Tuesday 24 May 2011

For Me

This one's for me, a selfish act, not something designed to please you, or to fulfil his fantasies, but just mine alone.

A perfectly judged sharp slap, time stops, my head empties, there's nothing but this moment, and the pure alert focus of attention. 

I don't need to make up a story if I don't want to, I don't need to entertain or impress, I'm serving myself today.

The sound of a voice caught between awe and laughter, sweet and vulnerable as it leads me into the darkness.

And yet, this isn't about me, I'm barely here, this is me looking out, me hearing, me feeling, it's about the things that take me away from myself, into something better.

The feeling of lips on mine, a soft connection with so much force hidden behind it, a tongue swirling around my mouth, merging, endless.

The sublime other.

Music that sounds like the universe breathing, music you hear with your body, falling deeply and safely, cushioned, protected, surrounded by something eternal and powerful.

There's no need to create a visual, this is a hidden world, an invisible world of sounds, sensations, ideas and emotions.
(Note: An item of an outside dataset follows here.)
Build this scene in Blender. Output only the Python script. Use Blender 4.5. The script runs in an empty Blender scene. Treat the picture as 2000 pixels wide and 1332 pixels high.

A smell like a drug, affecting without me being able to pin it down, nothing unnatural, almost imperceptible, I only know it's there because I relax, feel aroused, I'm out in the wilds yet finally home.

It's even beyond words, the language I usually crave falls short of things this overwhelming.

Being held in the perfect position, all aches and pains melt away, nothing matters, nothing can touch me here.